Écorces vives d’Alexandre Lenot : s’imposer aux hommes pour disparaître dans la forêt
La première fois que j’ai lu Alexandre Lenot, c’était il y a dix ans sur La Blogothèque. Ce devait être un papier sur un disque ou un compte-rendu de concert. À la lecture de son premier roman, Écorces vives, qui vient de paraitre chez Actes Noirs, j’ai retrouvé ce qui faisait déjà la force de son écriture à l’époque : un mélange de retenue et d’ambition dans la manière d’amener les métaphores et de décrire les sentiments humains. Lenot exacerbe les émotions, va en chercher la nature profonde, mais jamais au détriment de la pudeur.
Écorces vives se déroule dans le Massif central, au nord du Cantal, région sous l’emprise d’un paradoxe : les jeunes quittent le pays, les villes se vident, la population vieillit, mais, dans un même mouvement, ceux qui restent se méfient des étrangers, de ceux qui pourraient donner un nouvel élan, conduisant ainsi à long terme la région à sa perte.
Le roman suit d’abord quatre étrangers qui essayent ou ont déjà réussi à y reconstruire leur vie : Laurentin, un flic qui a emménagé dans la région après que sa femme l’ait quitté pour un autre ; Louise qui a trouvé refuge dans une ferme, tenue par un couple d’Américains, fuyant les agressions sexuelles qui se déroulaient sous le nez de ses parents ; Lison qui y avait suivi son mari, un fermier décédé récemment ; et enfin Eli, un incendiaire de 36 ans, venu régler ses comptes avec la vie et ce qu’elle lui avait précédemment promis. Au début du récit, seul Laurentin, arrivé depuis plus longtemps, embrassant les mœurs et incarnant l’autorité a réussi à imposer sa personne.

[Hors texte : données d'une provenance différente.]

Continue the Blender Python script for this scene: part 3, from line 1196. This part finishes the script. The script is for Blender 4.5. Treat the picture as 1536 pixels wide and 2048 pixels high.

Ces personnages, qui ont abandonné leur ancienne vie pour trouver ici le calme et construire une nouvelle existence, se voient refuser le droit à la solitude, à une vie loin du regard des autres. Eux qui ne demandent qu’à se fondre dans le paysage. Ils pensent n’avoir aucun talent, questionnent leur utilité à la société. Ils voudraient disparaître. Chacun à leur manière, ils vont évoluer, affirmer leur présence, se battre pour leur droit à la terre. Parce qu’ils veulent fusionner avec la nature, s’oublier en elle, ils vont devoir lutter contre les hommes.
Écorces vives fonctionne ainsi sur plusieurs niveaux : d’un côté la fable sociale, qui fait écho à la manière dont la France traite les migrants, de l’autre le polar rural, où l’on retrouve simultanément le côté râpeux d’un Franck Bouysse et l’aspect nature-writing de Peter Heller ou des grands auteurs de chez Gallmeister. Peu à peu, par un truchement imperceptible, Lenot finira par transformer le tout en un western au confluent des époques, à la fois ancré dans le passé et précurseur des apocalypses à venir.
Appuyé par un style précis dont la rigueur fait écho aux caractères taiseux des personnages, le premier roman de Lenot s’avère aussi vivifiant que glaçant.